## Dataset extract
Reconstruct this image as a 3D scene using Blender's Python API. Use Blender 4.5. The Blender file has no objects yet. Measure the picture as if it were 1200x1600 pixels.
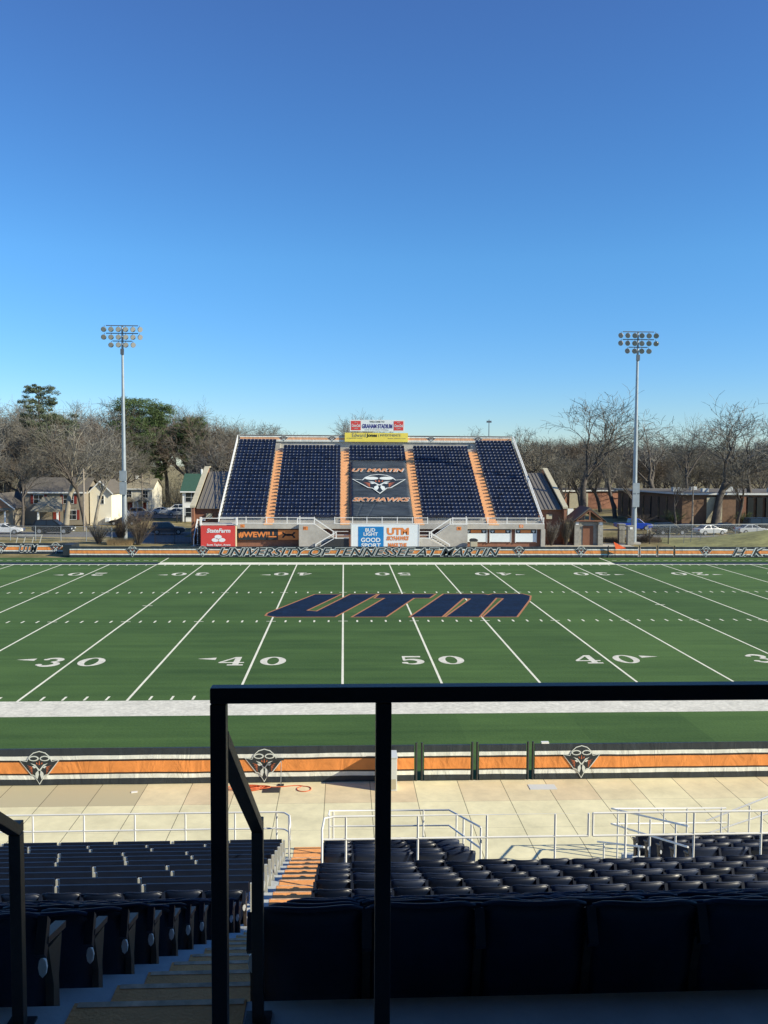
import bpy, math, random
from mathutils import Vector, Matrix
rnd = random.Random(7)
S = bpy.context.scene
COL = S.collection
# ---------------------------------------------------------------- camera
F = 1355.6
CX, CY, CZ = -4.538, -36.769, 10.195
yaw, pitch, roll = 0.04643, -0.05795, 0.00532
fwd = Vector((math.sin(yaw)*math.cos(pitch), math.cos(yaw)*math.cos(pitch), math.sin(pitch)))
rt = Vector((math.cos(yaw), -math.sin(yaw), 0)); up = rt.cross(fwd)
r2 = rt*math.cos(roll) + up*math.sin(roll); u2 = -rt*math.sin(roll) + up*math.cos(roll)
cam = bpy.data.cameras.new('camera'); co = bpy.data.objects.new('camera', cam); COL.objects.link(co)
m = Matrix((r2, u2, -fwd)).transposed().to_4x4(); m.translation = (CX, CY, CZ)
co.matrix_world = m
cam.sensor_fit = 'VERTICAL'; cam.sensor_height = 24; cam.lens = F*24/1600
cam.clip_start = 0.05; cam.clip_end = 3000
S.camera = co
# ---------------------------------------------------------------- sky, sun, exposure
SUN = Vector((0.81, -0.325, 0.47)).normalized()
w = bpy.data.worlds.new('World'); S.world = w; w.use_nodes = True
nt = w.node_tree; bg = nt.nodes['Background']
sky = nt.nodes.new('ShaderNodeTexSky'); sky.sky_type = 'NISHITA'; sky.sun_disc = False
sky.sun_elevation = math.asin(SUN.z); sky.sun_rotation = math.atan2(SUN.x, SUN.y)
sky.altitude = 100; sky.air_density = 1.0; sky.dust_density = 0.0; sky.ozone_density = 3.5
hs = nt.nodes.new('ShaderNodeHueSaturation'); hs.inputs['Saturation'].default_value = 1.22
cmul = nt.nodes.new('ShaderNodeVectorMath'); cmul.operation = 'MULTIPLY'; tcw = nt.nodes.new('ShaderNodeTexCoord'); sxw = nt.nodes.new('ShaderNodeSeparateXYZ'); nt.links.new(tcw.outputs['Generated'], sxw.inputs[0])
rampw = nt.nodes.new('ShaderNodeValToRGB'); ew = rampw.color_ramp.elements   # air colour correction from horizon to zenith
ew[0].position = 0.0; ew[0].color = (.52,.62,.78,1); ew[1].position = .46; ew[1].color = (.86,.77,.86,1)
e_ = ew.new(.10); e_.color = (.64,.73,.88,1); e_ = ew.new(.22); e_.color = (.79,.85,.93,1)
nt.links.new(sxw.outputs[2], rampw.inputs[0]); nt.links.new(rampw.outputs[0], cmul.inputs[1])
nt.links.new(sky.outputs[0], cmul.inputs[0]); nt.links.new(cmul.outputs[0], hs.inputs['Color']); nt.links.new(hs.outputs[0], bg.inputs[0]); bg.inputs[1].default_value = 0.14
sl = bpy.data.lights.new('sun', 'SUN'); sl.energy = 5.0; sl.angle = math.radians(0.5); sl.color = (1, 0.92, 0.72)
so = bpy.data.objects.new('sun', sl); COL.objects.link(so)
so.rotation_euler = (-SUN).to_track_quat('-Z', 'Y').to_euler(); so.location = (20, -30, 60)
S.view_settings.view_transform = 'Standard'; S.view_settings.look = 'None'
S.view_settings.exposure = 0.40; S.view_settings.gamma = 1
S.cycles.max_bounces = 5; S.cycles.transparent_max_bounces = 12; S.cycles.caustics_reflective = False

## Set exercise
Copy every line above that holds the word "objects".

## Exercise response
Reconstruct this image as a 3D scene using Blender's Python API. Use Blender 4.5. The Blender file has no objects yet. Measure the picture as if it were 1200x1600 pixels.
cam = bpy.data.cameras.new('camera'); co = bpy.data.objects.new('camera', cam); COL.objects.link(co)
so = bpy.data.objects.new('sun', sl); COL.objects.link(so)